Euro 2012 we Wrocławiu nie będzie - żartują wrocławianie, odkąd uszkodzony został zegar odliczający czas do rozpoczęcia mistrzostw. Czasomierz stoi w centrum Wrocławia na ulicy Świdnickiej – codziennie wypada z niego jedna piłka. Ktoś jednak w ostatnią niedzielę zabrał stamtąd wszystkie piłki i uszkodził elektroniczny zegar – tak w każdym razie zakładali miejscy urzędnicy i policja, którzy poszukiwali wandala. Dzisiaj okazało się, że nie było żadnych złodziei.

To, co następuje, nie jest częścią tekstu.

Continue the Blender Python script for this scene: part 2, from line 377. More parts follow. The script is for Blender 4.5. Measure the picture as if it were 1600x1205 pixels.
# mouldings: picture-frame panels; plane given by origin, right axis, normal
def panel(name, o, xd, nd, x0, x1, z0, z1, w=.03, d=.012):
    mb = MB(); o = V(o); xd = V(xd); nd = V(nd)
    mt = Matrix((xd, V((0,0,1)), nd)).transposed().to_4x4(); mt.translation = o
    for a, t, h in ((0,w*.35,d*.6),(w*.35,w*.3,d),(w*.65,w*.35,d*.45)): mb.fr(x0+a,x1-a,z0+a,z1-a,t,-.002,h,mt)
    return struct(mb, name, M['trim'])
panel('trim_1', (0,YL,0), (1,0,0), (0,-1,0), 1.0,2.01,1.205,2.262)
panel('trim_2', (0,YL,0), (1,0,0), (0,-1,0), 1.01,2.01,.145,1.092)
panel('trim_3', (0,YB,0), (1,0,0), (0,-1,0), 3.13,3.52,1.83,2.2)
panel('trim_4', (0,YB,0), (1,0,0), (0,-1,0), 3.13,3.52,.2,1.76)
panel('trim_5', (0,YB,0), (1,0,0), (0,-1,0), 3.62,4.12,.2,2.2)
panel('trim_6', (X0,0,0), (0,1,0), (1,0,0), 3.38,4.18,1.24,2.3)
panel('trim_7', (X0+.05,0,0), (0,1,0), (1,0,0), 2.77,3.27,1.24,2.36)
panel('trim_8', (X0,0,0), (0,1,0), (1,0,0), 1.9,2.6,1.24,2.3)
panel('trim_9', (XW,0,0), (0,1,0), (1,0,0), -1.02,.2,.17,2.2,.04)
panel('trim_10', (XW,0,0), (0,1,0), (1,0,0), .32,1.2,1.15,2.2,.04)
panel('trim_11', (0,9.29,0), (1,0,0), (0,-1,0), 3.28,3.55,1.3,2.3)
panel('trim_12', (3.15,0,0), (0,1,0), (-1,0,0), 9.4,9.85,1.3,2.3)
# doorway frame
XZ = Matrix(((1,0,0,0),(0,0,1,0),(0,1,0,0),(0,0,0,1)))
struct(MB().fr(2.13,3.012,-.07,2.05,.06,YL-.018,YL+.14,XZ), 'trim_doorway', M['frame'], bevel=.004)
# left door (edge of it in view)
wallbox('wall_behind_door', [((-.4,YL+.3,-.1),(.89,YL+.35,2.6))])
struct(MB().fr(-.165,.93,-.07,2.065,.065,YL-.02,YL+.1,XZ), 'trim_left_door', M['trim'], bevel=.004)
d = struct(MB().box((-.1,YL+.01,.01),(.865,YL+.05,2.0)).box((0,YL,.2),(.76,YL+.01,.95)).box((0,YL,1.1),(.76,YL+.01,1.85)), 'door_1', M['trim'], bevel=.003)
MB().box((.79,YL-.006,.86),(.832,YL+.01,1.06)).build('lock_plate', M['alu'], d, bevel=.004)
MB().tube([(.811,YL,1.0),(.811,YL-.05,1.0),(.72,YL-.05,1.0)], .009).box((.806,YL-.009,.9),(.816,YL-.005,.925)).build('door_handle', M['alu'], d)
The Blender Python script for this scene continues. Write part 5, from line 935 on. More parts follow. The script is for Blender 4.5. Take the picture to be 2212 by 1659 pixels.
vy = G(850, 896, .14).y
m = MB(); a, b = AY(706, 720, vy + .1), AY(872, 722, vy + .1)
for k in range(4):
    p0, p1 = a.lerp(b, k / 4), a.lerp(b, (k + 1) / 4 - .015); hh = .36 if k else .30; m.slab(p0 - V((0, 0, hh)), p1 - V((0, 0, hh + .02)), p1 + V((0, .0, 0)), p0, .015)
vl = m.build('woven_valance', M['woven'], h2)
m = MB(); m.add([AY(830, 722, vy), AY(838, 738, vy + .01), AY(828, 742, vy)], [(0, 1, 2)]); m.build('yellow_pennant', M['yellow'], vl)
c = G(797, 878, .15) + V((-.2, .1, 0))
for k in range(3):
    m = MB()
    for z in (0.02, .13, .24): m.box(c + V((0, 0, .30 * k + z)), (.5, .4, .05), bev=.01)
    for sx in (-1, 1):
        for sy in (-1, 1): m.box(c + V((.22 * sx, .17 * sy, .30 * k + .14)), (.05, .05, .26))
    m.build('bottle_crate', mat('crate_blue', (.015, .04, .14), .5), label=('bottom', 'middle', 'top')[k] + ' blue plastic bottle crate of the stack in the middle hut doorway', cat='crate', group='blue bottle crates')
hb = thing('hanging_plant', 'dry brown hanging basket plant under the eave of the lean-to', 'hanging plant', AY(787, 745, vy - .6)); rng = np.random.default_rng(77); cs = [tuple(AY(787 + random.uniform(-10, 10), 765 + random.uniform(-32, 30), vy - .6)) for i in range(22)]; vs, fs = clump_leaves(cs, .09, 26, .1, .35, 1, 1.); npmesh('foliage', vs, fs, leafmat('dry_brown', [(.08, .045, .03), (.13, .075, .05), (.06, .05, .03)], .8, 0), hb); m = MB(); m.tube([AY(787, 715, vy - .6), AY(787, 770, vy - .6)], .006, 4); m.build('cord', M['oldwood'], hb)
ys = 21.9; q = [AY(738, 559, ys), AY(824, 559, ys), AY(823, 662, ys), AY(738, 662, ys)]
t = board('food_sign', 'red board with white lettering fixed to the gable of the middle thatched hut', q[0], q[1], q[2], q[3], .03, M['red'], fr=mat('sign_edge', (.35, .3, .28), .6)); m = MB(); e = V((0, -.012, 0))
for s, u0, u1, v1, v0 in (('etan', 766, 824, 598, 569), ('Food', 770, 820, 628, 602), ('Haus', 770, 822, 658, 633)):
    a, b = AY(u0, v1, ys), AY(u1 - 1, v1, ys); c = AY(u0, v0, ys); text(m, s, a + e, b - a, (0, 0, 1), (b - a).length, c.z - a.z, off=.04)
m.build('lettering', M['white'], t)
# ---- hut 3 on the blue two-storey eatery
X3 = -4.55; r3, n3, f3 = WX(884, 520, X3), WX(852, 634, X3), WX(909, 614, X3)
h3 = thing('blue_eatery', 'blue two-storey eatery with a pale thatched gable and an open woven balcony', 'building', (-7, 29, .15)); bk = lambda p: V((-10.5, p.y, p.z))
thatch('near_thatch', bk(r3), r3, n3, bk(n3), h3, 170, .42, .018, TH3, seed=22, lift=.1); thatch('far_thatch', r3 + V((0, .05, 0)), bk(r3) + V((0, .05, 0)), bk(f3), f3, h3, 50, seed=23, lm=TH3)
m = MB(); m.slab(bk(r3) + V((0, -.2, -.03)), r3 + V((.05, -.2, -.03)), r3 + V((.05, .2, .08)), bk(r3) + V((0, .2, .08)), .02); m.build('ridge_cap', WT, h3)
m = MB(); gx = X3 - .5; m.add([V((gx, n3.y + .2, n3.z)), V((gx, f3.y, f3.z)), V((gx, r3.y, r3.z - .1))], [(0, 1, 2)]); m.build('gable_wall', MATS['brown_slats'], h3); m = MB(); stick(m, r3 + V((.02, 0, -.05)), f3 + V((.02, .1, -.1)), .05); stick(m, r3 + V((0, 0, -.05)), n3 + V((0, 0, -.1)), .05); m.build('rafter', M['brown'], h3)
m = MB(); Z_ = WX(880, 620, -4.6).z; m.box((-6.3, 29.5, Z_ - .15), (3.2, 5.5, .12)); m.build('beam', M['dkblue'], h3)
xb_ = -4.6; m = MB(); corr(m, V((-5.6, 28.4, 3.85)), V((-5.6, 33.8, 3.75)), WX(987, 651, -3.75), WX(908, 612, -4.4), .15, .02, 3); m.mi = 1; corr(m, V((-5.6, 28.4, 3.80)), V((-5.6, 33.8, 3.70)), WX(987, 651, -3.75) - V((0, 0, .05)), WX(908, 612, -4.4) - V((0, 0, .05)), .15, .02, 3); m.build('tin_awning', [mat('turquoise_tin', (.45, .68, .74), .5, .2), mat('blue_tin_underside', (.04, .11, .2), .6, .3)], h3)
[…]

W czasie wakacji czas płynie zupełnie inaczej, bo dopiero dzisiaj urzędnicy dowiedzieli się, że zegarem zajęła się firma, która odpowiada za jego konserwację. Jej pracownik zdemontował piłki, poszedł na urlop i nikomu nic nie powiedział. Okazuje się, że skruszony pracownik zapomniał poinformować swoich współpracowników, że wszystko jest w porządku i że zegar jest w konserwacji - wyjaśnia Paweł Czuma z magistratu. Co więcej, strażnik miejski, który nadzorował pracę, też poszedł na urlop i też nikomu nic nie przekazał.

Uruchomienie zegara to tylko kwestia czasu. Minuty do Euro 2012 będzie odliczał od piątku - zapewnia Czuma.